- [STATED PROBLEM]
Repeat what the lines below say, word for word, and skip every image.
══ DATA BLOCK ══
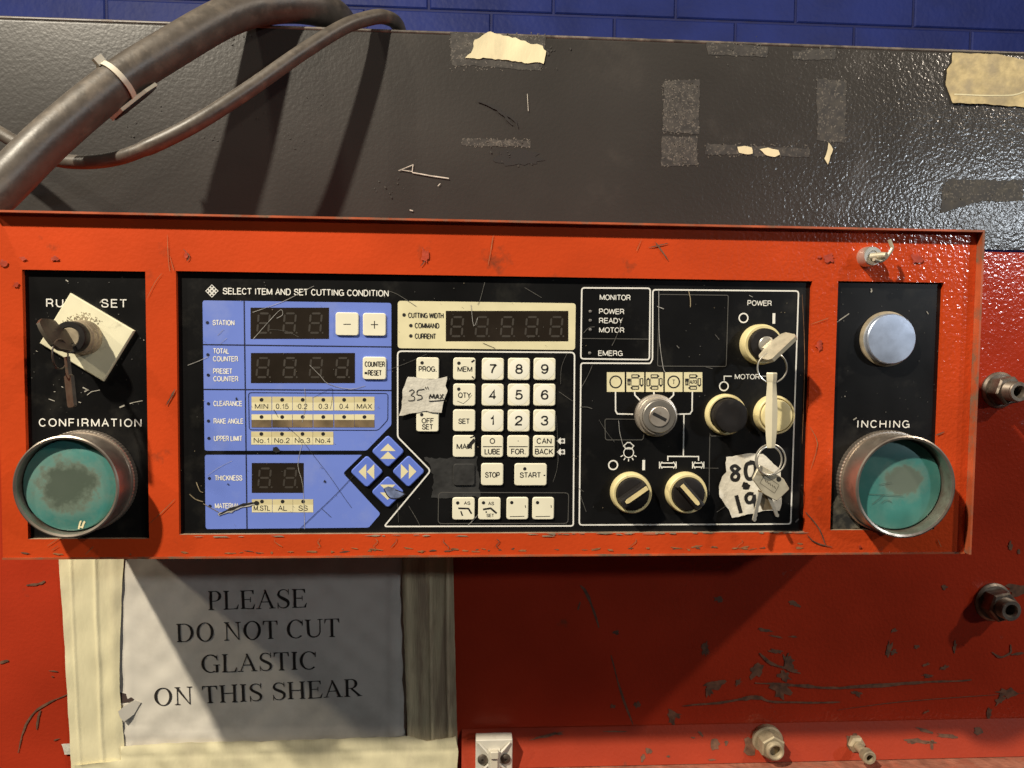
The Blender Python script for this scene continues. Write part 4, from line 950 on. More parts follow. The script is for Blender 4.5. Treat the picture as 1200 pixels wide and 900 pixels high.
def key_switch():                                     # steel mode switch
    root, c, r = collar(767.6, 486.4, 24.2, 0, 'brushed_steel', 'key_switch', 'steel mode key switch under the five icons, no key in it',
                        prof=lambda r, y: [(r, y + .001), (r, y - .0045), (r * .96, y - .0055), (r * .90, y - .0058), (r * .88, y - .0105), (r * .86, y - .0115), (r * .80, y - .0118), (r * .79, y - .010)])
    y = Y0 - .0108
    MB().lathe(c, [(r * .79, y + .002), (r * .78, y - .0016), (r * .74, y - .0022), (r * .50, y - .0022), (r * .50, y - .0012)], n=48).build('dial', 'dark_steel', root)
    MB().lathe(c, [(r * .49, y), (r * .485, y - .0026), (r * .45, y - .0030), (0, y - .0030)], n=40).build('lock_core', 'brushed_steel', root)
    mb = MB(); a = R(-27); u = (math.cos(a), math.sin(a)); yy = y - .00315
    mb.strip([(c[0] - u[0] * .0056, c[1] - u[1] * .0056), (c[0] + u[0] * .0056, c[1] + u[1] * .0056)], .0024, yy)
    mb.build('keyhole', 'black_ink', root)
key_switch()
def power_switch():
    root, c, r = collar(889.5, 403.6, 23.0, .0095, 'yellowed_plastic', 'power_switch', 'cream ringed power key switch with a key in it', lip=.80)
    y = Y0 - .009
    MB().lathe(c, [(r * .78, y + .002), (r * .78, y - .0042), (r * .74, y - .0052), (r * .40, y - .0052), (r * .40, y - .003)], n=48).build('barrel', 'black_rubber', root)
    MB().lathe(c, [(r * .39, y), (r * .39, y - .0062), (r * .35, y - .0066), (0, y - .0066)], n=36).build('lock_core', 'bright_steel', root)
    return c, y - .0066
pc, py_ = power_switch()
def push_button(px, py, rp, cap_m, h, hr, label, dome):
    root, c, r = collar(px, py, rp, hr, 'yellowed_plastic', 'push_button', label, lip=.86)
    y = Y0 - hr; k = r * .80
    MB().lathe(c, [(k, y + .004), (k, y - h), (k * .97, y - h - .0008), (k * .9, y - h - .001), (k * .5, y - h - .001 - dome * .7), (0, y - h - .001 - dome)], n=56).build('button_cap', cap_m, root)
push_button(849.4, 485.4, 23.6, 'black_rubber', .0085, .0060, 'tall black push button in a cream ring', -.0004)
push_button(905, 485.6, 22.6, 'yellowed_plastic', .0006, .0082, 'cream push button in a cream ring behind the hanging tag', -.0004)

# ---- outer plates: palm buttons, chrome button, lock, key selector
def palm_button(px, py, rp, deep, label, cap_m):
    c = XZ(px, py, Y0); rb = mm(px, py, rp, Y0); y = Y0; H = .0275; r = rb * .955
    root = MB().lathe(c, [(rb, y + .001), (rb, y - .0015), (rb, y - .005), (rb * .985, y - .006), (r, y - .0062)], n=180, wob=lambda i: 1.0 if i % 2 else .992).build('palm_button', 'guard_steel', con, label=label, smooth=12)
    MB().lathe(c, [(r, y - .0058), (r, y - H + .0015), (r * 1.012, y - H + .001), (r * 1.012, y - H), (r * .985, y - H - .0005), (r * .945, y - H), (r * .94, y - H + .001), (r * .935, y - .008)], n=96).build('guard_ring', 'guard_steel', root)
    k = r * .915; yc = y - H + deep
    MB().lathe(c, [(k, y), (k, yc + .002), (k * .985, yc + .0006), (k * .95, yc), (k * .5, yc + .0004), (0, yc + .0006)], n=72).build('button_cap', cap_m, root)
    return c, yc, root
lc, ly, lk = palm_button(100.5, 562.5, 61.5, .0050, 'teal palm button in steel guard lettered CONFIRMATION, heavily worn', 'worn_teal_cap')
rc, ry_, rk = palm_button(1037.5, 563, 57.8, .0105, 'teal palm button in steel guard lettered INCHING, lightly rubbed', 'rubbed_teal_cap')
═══
- [THE OUTPUT]
The Blender Python script for this scene continues. Write part 4, from line 950 on. More parts follow. The script is for Blender 4.5. Treat the picture as 1200 pixels wide and 900 pixels high.
def key_switch():                                     # steel mode switch
    root, c, r = collar(767.6, 486.4, 24.2, 0, 'brushed_steel', 'key_switch', 'steel mode key switch under the five icons, no key in it',
                        prof=lambda r, y: [(r, y + .001), (r, y - .0045), (r * .96, y - .0055), (r * .90, y - .0058), (r * .88, y - .0105), (r * .86, y - .0115), (r * .80, y - .0118), (r * .79, y - .010)])
    y = Y0 - .0108
    MB().lathe(c, [(r * .79, y + .002), (r * .78, y - .0016), (r * .74, y - .0022), (r * .50, y - .0022), (r * .50, y - .0012)], n=48).build('dial', 'dark_steel', root)
    MB().lathe(c, [(r * .49, y), (r * .485, y - .0026), (r * .45, y - .0030), (0, y - .0030)], n=40).build('lock_core', 'brushed_steel', root)
    mb = MB(); a = R(-27); u = (math.cos(a), math.sin(a)); yy = y - .00315
    mb.strip([(c[0] - u[0] * .0056, c[1] - u[1] * .0056), (c[0] + u[0] * .0056, c[1] + u[1] * .0056)], .0024, yy)
    mb.build('keyhole', 'black_ink', root)
key_switch()
def power_switch():
    root, c, r = collar(889.5, 403.6, 23.0, .0095, 'yellowed_plastic', 'power_switch', 'cream ringed power key switch with a key in it', lip=.80)
    y = Y0 - .009
    MB().lathe(c, [(r * .78, y + .002), (r * .78, y - .0042), (r * .74, y - .0052), (r * .40, y - .0052), (r * .40, y - .003)], n=48).build('barrel', 'black_rubber', root)
    MB().lathe(c, [(r * .39, y), (r * .39, y - .0062), (r * .35, y - .0066), (0, y - .0066)], n=36).build('lock_core', 'bright_steel', root)
    return c, y - .0066
pc, py_ = power_switch()
def push_button(px, py, rp, cap_m, h, hr, label, dome):
    root, c, r = collar(px, py, rp, hr, 'yellowed_plastic', 'push_button', label, lip=.86)
    y = Y0 - hr; k = r * .80
    MB().lathe(c, [(k, y + .004), (k, y - h), (k * .97, y - h - .0008), (k * .9, y - h - .001), (k * .5, y - h - .001 - dome * .7), (0, y - h - .001 - dome)], n=56).build('button_cap', cap_m, root)
push_button(849.4, 485.4, 23.6, 'black_rubber', .0085, .0060, 'tall black push button in a cream ring', -.0004)
push_button(905, 485.6, 22.6, 'yellowed_plastic', .0006, .0082, 'cream push button in a cream ring behind the hanging tag', -.0004)

# ---- outer plates: palm buttons, chrome button, lock, key selector
def palm_button(px, py, rp, deep, label, cap_m):
    c = XZ(px, py, Y0); rb = mm(px, py, rp, Y0); y = Y0; H = .0275; r = rb * .955
    root = MB().lathe(c, [(rb, y + .001), (rb, y - .0015), (rb, y - .005), (rb * .985, y - .006), (r, y - .0062)], n=180, wob=lambda i: 1.0 if i % 2 else .992).build('palm_button', 'guard_steel', con, label=label, smooth=12)
    MB().lathe(c, [(r, y - .0058), (r, y - H + .0015), (r * 1.012, y - H + .001), (r * 1.012, y - H), (r * .985, y - H - .0005), (r * .945, y - H), (r * .94, y - H + .001), (r * .935, y - .008)], n=96).build('guard_ring', 'guard_steel', root)
    k = r * .915; yc = y - H + deep
    MB().lathe(c, [(k, y), (k, yc + .002), (k * .985, yc + .0006), (k * .95, yc), (k * .5, yc + .0004), (0, yc + .0006)], n=72).build('button_cap', cap_m, root)
    return c, yc, root
lc, ly, lk = palm_button(100.5, 562.5, 61.5, .0050, 'teal palm button in steel guard lettered CONFIRMATION, heavily worn', 'worn_teal_cap')
rc, ry_, rk = palm_button(1037.5, 563, 57.8, .0105, 'teal palm button in steel guard lettered INCHING, lightly rubbed', 'rubbed_teal_cap')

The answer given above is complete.